One of the fundamental underlying features of an outcome based procurement strategy is the direct relationship between performance and the payment of fees.  Fees are not calculated on the basis of a transactional pricing model, but are tied to achievement of the agreed outcomes.  This is the point at which the outcome based model has the most potential to be a ‘win-win’ scenario – the better the performance delivered to the customer, the more the service provider has to gain financially. Because the customer has not imposed prescriptive process specifications, the supplier is free to produce innovative, cost effective solutions for the benefit of both parties.

There are a number of ways in which the pricing model can be structured, each designed to drive quality performance and efficiency.  Pricing options include a combination of positive and negative incentives (though the focus should be on the positive), a gainshare model, contingency arrangements and cost-plus mechanisms.  Some contracts will comprise a fixed fee or lump sums, with one or more additional mechanisms under which the service provider can earn increased fees by exceeding expectations.  Many will also contain a downside, where the service provider stands to lose revenue for sub-standard performance.

In each case, the emphasis is on having the right incentives in place to encourage the desired outcomes. 
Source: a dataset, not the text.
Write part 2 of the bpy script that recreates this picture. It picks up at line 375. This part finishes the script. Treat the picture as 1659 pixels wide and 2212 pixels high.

The Washington State Lottery, in its contract with an advertising agency, provides an example of how fees can be linked to performance.  The agency originally earned 15% of the contract value for specified tasks, such as advertising services, production activities, printing and media buys.  The contract structure was overhauled to be more performance based.  The amount of fees paid to the agency was directly linked to the number of lottery ticket sales (i.e. linked to effective advertising, rather than to advertising activities), with a range of between 90% and 115% of the base fee.  

Cultural shift

Perhaps the biggest hurdle many organisations face in moving to an outcome based model, more than the commercial, operational and legal issues and challenges that it entails, is the cultural shift in organisational thinking.  Procurement personnel need to relinquish a large degree of control and the reassurance that a prescriptive approach often brings.  If a service provider is to be responsible for achieving the outcomes, it must have control over the process and the method of delivering those outcomes.  Often a lack of training or excessive risk aversion of procurement personnel results in organisations defaulting to the status quo.

Going forward

In the current economic climate, with organisations increasingly under pressure to extract more value from their service providers, deliver results and remain competitive through innovation, the adoption of outcome based contracting is gathering pace.  As familiarity with the model grows, and the advantages that organisations stand to gain over traditional contracting models are more publicised, this trend is set to continue and all parties involved in the procurement lifecycle need to understand the issues involved.